Think of it as your final airline baggage fee hacks pass:

  • Weigh your bags at home. Use a luggage scale or a normal scale (weigh yourself with and without the bag). Compare to your airline’s limits for both the carry-on and the personal item. Low-cost airline baggage rules can be strict, so don’t guess.
  • Do a fast edit. If you’re close to the limit, remove one outfit, one pair of shoes, or the heaviest “just in case” item. You won’t miss it as much as you think.
  • Check your pockets and jacket. This is free real estate. I often move a power bank or small items into my coat if I’m flirting with a weight limit. Airlines rarely weigh clothing.
  • Confirm your boarding pass and baggage rules one more time. Policies change. A quick look at the airline app or site can save you from outdated assumptions.

When I can lift my carry-on easily into an overhead bin at home, I know I’ll be fine doing it on the plane. If I struggle, that’s my cue to pull something out.

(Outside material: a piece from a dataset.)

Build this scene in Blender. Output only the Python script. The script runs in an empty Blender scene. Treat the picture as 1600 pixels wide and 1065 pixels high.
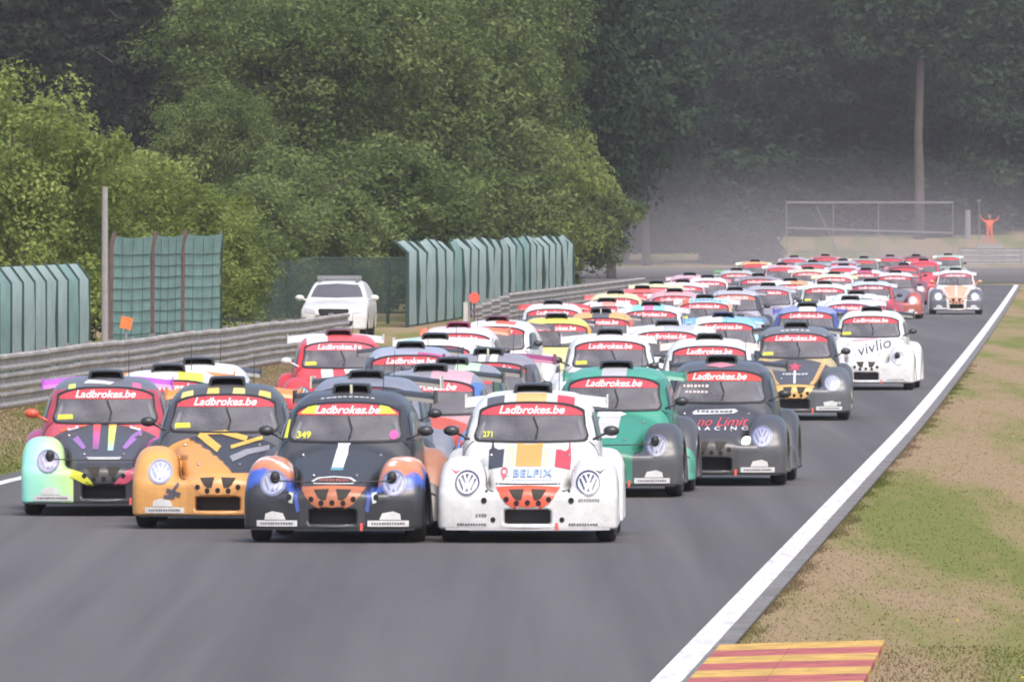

8. After the Trip: Adjust Your System, Not Just Your Stuff

The real power of a carry-on only packing system is that it gets better every time you use it.

When you get home, do a quick debrief while you unpack:

  • What didn’t you wear? Those items are on probation for the next trip. They might not deserve a spot in your bag.
  • What did you wish you had? Add it to your master packing list, but only if it would have solved a real problem, not a hypothetical one.
  • What annoyed you? A toiletry bag that was too big, a suitcase that was too heavy, a charger that didn’t pull its weight—these are system issues, not one-off annoyances.

Over time, you’ll notice something: you stop thinking about baggage fees entirely. You just book, pack, and go. No check-in lines, no carousel, no “will my bag make the connection?” drama.

Carry-on only isn’t about suffering with less. It’s about designing a system where everything you bring earns its place—and everything you don’t bring stops costing you money.